I also read The Great Gatsby and it was a wonderful read. I definitely recommend it to everyone! I didn't hate Daisy as much as I hated Judy from Winter Dreams. Judy wasn't naive and foolish like Daisy. She manipulated Dexter's heart and I had such a sense of hatred for her. With Daisy, I'm confused and conflicted about how to categorize her. I wish Gatsby wasn't such a coward. I anyone watched Nice Guy (korean drama) I'm sure you'll understand what I mean too. In both cases, the main character refuses to see that the girl he loved was an awful person. Both take the fall for the girl they love and the girl doesn't seem to think about that too much. Gatsby wanted everything to be the same as it was 5 years ago but it's just not possible. I also had a bit of a reality check from that and I finally felt a little bit of closure towards the guy I used to like freshman year. It was a brief crush and nothing more. It's time to close the book and really move on.

I also have some fantastically unpractical goals... and dreams. I really want to live in a flower shops. Flowers are wonderful and you always meet such cool people in flower shops. I feel like it'd be the perfect place to write a novel. I've been sort of obsessed with flower shops lately and I don't know why. I was telling S this and he says I strike him as the type of person he'd meet in a flower shop. Is that a good thing? I asked that and he wouldn't say. I also want to live in a bookstore but in a different way from a flower shop. I want to own a little bookstore and live upstairs. I'd eat breakfast at the little table outside while organizing the books for the morning. Something about it seems idealistic. I'd also like to work in a coffee shop haha even if I don't really like coffee all that much.
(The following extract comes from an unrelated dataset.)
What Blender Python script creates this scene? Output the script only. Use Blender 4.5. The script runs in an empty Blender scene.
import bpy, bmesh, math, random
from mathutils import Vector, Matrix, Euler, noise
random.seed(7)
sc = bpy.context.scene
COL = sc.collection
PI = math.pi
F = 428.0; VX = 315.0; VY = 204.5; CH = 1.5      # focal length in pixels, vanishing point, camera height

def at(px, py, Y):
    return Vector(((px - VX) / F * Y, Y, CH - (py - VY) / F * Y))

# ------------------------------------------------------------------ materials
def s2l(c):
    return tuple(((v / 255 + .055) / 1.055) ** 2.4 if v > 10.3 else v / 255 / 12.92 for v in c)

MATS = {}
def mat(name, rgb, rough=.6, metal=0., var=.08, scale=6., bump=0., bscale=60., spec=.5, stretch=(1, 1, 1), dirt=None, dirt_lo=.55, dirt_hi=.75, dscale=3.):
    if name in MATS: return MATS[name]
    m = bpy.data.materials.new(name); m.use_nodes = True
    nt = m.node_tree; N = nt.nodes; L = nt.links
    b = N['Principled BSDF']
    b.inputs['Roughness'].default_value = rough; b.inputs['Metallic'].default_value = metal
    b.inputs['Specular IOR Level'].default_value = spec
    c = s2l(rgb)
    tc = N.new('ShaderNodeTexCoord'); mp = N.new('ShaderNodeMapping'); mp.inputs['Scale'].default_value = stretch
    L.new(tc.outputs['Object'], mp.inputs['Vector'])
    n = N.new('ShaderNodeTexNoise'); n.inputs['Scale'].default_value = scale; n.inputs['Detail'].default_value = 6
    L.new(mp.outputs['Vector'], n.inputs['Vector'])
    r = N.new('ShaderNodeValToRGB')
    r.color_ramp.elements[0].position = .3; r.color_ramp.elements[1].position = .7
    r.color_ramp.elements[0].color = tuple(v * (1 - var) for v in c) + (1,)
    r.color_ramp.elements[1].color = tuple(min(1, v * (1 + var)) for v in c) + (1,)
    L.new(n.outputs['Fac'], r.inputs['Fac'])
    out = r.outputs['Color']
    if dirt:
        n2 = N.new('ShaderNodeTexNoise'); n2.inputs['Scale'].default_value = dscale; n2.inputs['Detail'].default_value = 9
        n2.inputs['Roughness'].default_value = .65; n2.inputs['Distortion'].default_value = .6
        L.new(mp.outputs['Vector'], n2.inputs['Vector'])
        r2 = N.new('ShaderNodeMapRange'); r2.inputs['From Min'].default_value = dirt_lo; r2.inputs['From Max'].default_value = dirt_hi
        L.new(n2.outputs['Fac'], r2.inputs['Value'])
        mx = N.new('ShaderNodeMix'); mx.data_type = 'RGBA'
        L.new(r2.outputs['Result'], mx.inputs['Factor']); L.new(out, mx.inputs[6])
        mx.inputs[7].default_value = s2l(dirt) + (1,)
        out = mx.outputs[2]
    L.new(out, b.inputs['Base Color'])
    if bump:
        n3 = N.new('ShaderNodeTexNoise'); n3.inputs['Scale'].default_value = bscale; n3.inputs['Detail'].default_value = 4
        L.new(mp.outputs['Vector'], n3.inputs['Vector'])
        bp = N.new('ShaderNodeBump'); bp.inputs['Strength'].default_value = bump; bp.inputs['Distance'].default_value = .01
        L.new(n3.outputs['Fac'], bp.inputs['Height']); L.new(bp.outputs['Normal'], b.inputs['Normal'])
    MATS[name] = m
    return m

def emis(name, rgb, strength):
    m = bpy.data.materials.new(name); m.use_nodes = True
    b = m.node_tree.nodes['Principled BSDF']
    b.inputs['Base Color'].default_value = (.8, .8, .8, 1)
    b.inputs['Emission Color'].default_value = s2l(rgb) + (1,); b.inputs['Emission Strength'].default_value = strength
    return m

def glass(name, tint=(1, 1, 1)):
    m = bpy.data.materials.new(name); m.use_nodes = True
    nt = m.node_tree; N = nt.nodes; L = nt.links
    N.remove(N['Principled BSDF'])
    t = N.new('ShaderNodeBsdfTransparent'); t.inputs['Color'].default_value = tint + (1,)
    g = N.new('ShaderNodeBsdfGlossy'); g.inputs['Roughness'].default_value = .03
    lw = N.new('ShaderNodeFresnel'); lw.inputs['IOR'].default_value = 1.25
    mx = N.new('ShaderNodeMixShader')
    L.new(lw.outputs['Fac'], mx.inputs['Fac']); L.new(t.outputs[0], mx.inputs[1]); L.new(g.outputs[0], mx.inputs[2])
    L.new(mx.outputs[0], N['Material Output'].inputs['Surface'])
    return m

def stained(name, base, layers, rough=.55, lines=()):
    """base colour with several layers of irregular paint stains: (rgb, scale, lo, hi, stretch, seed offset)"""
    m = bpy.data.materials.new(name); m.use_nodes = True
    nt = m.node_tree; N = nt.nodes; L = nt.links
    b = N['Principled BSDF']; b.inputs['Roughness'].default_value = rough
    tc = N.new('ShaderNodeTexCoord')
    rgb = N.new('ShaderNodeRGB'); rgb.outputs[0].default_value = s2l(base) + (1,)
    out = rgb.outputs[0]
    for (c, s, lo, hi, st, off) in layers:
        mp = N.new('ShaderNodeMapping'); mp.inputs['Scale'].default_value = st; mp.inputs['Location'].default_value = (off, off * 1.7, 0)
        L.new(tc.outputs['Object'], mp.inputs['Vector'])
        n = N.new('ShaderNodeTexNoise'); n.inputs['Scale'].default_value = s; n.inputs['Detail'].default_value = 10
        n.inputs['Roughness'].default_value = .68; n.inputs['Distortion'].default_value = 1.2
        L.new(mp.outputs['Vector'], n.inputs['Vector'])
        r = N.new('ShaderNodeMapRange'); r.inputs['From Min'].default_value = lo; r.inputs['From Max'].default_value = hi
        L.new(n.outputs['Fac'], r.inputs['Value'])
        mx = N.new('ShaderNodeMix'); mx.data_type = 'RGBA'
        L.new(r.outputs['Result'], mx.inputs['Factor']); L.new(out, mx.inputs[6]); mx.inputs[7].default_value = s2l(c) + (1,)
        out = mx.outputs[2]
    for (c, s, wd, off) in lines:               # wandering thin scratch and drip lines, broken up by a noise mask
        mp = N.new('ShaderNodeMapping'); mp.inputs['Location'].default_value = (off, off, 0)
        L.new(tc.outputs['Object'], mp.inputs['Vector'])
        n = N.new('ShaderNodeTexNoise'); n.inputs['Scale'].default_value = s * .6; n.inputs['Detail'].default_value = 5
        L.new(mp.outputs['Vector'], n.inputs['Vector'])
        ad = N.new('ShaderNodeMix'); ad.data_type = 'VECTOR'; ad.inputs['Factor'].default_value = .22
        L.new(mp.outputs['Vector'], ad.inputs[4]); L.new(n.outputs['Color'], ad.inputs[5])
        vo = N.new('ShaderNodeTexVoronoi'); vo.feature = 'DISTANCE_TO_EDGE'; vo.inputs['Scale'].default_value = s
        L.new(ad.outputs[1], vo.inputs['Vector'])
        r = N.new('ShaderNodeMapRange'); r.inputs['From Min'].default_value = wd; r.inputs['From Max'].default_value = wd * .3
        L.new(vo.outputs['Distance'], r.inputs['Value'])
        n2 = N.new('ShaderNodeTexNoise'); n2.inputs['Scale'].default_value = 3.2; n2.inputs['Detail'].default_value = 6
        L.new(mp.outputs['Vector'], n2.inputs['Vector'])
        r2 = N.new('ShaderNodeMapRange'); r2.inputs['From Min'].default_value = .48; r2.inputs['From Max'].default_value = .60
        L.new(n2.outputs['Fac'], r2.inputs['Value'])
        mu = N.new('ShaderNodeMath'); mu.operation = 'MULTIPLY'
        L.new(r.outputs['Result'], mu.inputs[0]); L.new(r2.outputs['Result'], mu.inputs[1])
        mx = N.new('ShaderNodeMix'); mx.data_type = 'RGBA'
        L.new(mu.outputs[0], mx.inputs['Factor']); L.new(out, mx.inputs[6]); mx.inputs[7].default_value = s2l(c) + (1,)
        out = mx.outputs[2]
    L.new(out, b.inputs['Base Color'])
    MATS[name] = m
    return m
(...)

I'm that type of person that lives in my own world most of the time. In some ways, I'm like Gatsby. He wanted Daisy so much because he molded her into his dream girl. He attributed too much greatness to her character. In East of Eden, Abra sees that Aron only likes her because he fell in love with his own idea of Abra. He didn't love Abra as a person but rather the person he imagined her to be. I am unrealistic and have such farfetched goals. I like to meet random people and talk to them about their life and argue with them about politics. I'm split between spontaneity and planned action. Half of me just wants to throw everything away and travel for a year. The other half knows I can't do that ever and that I need to have a good education so that I can survive. I tried being practical but for me that means being a cynical rain cloud. I've given that up because it's better to trust yourself with your feelings. I guess I can be seen as a crazy person. Realistic people don't cry over romcoms. They don't dwell on little details. They don't ask stupid questions. My life is oriented around things that I want to do. What's life without a dream?